Not that I ever liked them, but there are plenty of reasons why I won’t buy a Starbucks, and just as many reasons I’m also enjoying their (gas prices = less $$ for “status coffee”?) implosion.
God Bless,
Ryan
I think there’s two issues here — how one likes coffee, and culture.
Even if they served the finest coffee in the world at the lowest price, I would hate to see a corporate chain replace a local cafe culture, as you put it.
McWorld, or Wal-World. Drives me nuts. Even here in the US, all kinds of retailers have been put out of business by chains.
All the apologists point to that’s what the market wanted or they wouldn’t have bought there, it’s a global economy now, it’s a good thing to go two thousand miles and find the same stuff, etc.

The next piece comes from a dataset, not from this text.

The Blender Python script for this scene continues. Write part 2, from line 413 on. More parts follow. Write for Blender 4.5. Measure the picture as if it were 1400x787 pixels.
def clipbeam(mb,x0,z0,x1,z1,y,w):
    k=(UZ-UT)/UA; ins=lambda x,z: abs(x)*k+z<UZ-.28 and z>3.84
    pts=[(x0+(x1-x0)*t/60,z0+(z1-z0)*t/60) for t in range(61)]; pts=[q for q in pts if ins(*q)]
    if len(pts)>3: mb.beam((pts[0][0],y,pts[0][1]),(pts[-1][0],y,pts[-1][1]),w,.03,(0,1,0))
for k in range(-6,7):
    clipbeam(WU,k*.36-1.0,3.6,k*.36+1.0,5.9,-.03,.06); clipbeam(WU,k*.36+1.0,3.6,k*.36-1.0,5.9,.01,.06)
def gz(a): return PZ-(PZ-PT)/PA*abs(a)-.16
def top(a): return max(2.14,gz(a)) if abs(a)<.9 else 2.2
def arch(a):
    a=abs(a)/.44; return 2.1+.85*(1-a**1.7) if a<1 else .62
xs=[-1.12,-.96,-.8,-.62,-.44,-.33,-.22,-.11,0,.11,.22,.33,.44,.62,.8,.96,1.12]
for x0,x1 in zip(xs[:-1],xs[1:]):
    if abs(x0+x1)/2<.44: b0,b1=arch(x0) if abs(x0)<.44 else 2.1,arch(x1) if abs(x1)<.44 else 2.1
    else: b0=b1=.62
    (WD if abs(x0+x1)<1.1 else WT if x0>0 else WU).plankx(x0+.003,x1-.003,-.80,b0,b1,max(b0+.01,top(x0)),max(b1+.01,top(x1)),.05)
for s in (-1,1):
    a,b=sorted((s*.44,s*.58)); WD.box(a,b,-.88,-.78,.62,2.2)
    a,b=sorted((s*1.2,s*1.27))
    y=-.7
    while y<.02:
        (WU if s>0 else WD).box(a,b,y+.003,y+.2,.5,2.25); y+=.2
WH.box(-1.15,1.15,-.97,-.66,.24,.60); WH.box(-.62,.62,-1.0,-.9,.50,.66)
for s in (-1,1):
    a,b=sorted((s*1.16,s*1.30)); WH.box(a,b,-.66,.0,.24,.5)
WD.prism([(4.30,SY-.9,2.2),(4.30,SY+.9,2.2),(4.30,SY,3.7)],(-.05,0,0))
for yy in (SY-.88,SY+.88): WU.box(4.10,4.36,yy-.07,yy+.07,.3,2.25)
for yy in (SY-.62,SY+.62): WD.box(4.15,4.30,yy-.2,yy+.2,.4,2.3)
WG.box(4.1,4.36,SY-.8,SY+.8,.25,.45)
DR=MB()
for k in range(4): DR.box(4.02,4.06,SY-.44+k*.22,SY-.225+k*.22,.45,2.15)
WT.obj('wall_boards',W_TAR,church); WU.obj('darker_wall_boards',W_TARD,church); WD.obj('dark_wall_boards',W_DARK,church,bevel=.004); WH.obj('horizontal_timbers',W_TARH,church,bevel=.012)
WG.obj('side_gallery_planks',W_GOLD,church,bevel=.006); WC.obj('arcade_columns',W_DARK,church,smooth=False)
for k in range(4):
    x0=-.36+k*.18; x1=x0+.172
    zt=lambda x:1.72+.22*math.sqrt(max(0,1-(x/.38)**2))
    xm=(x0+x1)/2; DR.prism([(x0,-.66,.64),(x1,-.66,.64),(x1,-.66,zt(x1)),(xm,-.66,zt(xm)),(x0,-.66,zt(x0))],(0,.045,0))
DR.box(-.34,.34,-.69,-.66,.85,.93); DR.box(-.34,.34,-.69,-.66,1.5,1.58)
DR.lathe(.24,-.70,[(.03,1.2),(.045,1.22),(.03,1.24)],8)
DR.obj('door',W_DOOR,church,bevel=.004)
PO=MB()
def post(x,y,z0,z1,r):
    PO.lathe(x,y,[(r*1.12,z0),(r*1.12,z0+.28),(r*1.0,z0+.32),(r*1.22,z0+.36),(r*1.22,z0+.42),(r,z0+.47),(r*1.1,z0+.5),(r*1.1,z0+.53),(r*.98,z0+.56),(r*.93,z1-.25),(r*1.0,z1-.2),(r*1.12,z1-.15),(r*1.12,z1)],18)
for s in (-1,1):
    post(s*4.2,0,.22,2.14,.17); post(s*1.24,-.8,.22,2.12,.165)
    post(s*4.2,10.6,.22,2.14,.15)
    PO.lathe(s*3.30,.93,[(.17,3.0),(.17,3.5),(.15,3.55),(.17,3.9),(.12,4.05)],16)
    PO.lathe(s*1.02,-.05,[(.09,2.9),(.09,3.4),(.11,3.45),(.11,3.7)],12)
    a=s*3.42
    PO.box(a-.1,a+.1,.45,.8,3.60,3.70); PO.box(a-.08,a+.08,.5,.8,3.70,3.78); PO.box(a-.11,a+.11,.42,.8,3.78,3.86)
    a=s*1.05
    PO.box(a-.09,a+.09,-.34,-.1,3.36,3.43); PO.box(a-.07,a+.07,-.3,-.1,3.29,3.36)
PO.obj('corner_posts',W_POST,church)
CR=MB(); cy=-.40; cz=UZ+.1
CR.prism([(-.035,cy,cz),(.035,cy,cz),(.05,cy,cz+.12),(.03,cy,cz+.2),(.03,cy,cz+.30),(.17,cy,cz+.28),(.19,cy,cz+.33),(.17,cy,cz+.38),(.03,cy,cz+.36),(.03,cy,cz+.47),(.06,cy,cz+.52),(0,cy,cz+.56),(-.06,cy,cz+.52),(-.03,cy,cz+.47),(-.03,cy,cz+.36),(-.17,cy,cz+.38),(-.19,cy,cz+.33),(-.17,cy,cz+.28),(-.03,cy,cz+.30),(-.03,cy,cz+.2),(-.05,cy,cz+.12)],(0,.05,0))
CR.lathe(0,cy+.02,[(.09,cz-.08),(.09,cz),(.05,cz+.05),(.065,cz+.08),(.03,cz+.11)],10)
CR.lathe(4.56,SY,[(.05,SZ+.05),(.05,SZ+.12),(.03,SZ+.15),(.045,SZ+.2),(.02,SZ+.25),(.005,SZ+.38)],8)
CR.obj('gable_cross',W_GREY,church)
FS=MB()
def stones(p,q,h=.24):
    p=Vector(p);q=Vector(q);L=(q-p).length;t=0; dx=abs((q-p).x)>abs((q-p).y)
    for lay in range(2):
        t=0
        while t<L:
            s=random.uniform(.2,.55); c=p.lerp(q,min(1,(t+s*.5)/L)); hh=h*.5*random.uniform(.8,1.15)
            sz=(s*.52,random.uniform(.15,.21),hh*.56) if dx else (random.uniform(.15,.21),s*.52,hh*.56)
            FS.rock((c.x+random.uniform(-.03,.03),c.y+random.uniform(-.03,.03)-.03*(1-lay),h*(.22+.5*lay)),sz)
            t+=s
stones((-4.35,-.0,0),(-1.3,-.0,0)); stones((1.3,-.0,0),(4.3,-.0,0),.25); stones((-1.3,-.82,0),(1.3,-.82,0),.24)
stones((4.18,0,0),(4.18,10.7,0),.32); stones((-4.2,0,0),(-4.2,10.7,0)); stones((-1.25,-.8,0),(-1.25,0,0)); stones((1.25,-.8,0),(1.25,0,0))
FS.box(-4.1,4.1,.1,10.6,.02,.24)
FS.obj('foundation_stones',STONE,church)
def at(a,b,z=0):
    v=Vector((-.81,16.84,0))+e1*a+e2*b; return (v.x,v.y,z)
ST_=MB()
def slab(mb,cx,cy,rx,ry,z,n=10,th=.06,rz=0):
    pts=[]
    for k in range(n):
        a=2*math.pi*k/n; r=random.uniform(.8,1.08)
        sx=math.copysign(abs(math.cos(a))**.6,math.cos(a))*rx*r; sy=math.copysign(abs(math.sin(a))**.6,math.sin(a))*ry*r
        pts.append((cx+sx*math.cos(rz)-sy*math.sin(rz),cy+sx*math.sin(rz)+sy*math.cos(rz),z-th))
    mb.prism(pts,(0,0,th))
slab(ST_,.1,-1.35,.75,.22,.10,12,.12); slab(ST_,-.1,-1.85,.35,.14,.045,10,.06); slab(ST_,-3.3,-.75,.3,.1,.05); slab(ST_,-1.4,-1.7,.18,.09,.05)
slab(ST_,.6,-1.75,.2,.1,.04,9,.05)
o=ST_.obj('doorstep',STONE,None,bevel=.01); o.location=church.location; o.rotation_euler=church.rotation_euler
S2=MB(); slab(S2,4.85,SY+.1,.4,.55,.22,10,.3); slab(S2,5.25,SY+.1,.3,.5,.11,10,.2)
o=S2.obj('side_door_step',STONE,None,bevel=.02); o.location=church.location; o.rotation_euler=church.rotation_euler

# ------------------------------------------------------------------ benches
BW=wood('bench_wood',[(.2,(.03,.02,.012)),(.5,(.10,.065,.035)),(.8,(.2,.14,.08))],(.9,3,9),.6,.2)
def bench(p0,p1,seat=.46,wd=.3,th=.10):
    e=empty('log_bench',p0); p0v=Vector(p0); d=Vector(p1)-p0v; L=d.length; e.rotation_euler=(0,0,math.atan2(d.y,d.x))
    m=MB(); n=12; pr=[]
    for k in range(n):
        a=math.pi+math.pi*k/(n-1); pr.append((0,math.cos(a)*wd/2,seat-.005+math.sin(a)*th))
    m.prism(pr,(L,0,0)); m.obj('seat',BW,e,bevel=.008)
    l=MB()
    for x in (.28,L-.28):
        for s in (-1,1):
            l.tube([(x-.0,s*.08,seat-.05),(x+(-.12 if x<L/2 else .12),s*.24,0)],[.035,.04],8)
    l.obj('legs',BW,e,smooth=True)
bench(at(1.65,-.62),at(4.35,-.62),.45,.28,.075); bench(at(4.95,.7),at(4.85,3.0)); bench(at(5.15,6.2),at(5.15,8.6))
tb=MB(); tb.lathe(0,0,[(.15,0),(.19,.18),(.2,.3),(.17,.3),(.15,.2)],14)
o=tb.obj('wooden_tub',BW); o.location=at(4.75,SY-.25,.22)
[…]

Which would be find if an alternative were available, all those locals still around. But they’re not.
Works both ways though. When I was in Europe, I couldn’t believe these Americans looking for McDonalds or American style food — I flew across an ocean to eat what I eat at home, not experience something else?? — but then looking around here’s all these European kids acting like Americans with blue jeans and rock music, so what the hey.
BTW, when I was in England, the land of my ancestors, coffee was generally served pouring coffee and cream equally into the cup. You guys do that? Anyone there ever drink Latin style coffee? Man, after hanging with the Cubans in Miami regular US coffee seemed like warm brown water!
By ‘cream’ do you mean milk?
Remember, Aussie coffee comes from our postwar Italian migrants, in the main: so it’s very much like coffee back in Italy.
I can’t remember Italian coffee, even though I was in Italy for about a week!
I probably do mean milk by cream re English coffee. After a day or two, I got to liking it that way — maybe its a roots thing, although at the time I didn’t even know I was English by descent, but then again maybe that makes it a real roots thing.
All the more reason for me to hop a place to Aussieralia — though that will likely never happen, as travel for me now is one end of the Omaha metro to the other, and I travel, as it were, by Internet. Still the prospect of hanging with you and Herr Schuetz and Lito (we’re trying to get old Dave to pick up the tab for dinner, but I think that’s even less likely than my buying Qantas tix!) is enticing, not to mention watching the drains drain backwards. Which is not sarcasm, I would really enjoy watching the drains go the other way, having spent all my life, travels and all, North of the Equator.
PE, see you at Madrid for WYD! ;-)
(My priest wants to set up “World Old Day”…)
Leaving aside proximity to one looking like Antichrist (as Newman put it), think of the benefits: what with all those Moors and Socialists prowling about España, we could all be martyred for Christ together.
Oh, and none of us Aussies speak Spanish, our national language is English: so come on, PE!
Starbucks closing 70% of its stores in Australia has less to do with whether it was going to be successful in Australia and more to do with a company-wide reorganization and the reversal of a failed strategy under the previous CEO, Jim Donald. Starbucks is closing 800 stores in the US, too. The real impetus behind all this is the SBUX stock price which has fallen due to increased competition in the food & beverage sector SBUX basically created. In the US, Dunkin Donuts and McDonalds, as well as other regional competitors such as Caribou Coffee, have taken a bite out of the Starbucks monopoly. Additionally, supply chain issues and a misled equation of SBUX with 'America' in a world with a decidedly 'anti-American' tone (whether rational or hysterical is in the eye of the beholder) has made things difficult for SBUX worldwide, and not because local cafe culture has triumphed on its own merits.
Personally, I don't like their coffee. I will pay high prices only in exchange for a comfortable place other than a bar or restaurant to hang out, personally or professionally. Otherwise, I'll get coffee at the little coffee carts all around Manhattan or at a deli.